How is it solved: $\sin(x) + \sin(3x) + \sin(5x) +\dotsb + \sin(2n - 1)x =$

Question

The problem is to find the summary of this statement: $$\sin(x) + \sin(3x) + \sin(5x) + \dotsb + \sin(2n - 1)x = $$

I've tried to rewrite all sinuses as complex numbers but it was in vain. I suppose there is much more complicated method to do this. I think it may be solved somehow using complex numbers or progressoins.

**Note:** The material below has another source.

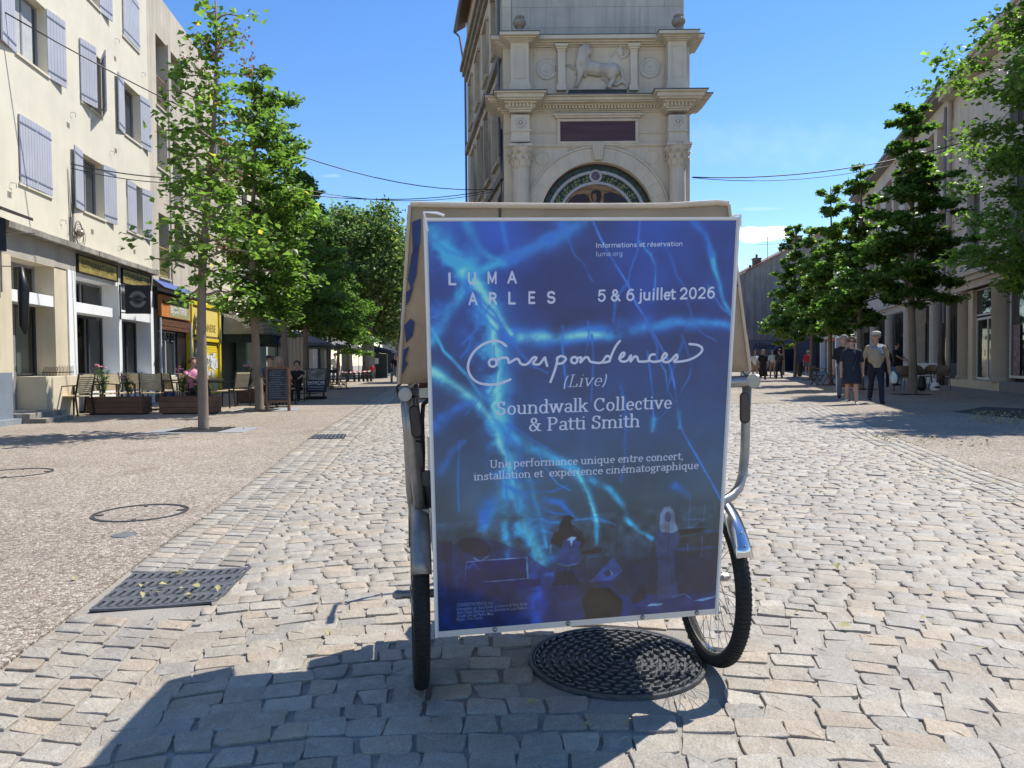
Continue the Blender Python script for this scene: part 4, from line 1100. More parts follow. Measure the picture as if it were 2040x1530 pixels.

How it's solved using complex numbers or even without them if possible?

Thanks a lot.

Answer 1

Note that we wish to evaluate the sum $\sum_{k=1}^n\sin((2k-1)x)$. Then, using the addition angle law, we have

$$\sin(x)\sin((2k-1)x)=\frac12\left(\cos(2(k-1)x)-\cos(2kx)\right)$$

Now, sum the telescoping series and divide by $\sin(x)$.

Answer 2

Hint:

Your complex sum is: $$S=e^{ix}+e^{3ix}+....e^{(2n-1)ix}=e^{ix}\frac{ 1-e^{2inx } }{ 1-e^{2ix} }$$

then you take the imaginary part.

You will obtain

$$\frac{ \sin^2(nx) }{ \sin(x) }$$

with the condition $x\neq k\pi$ where $k\in\mathbb Z$.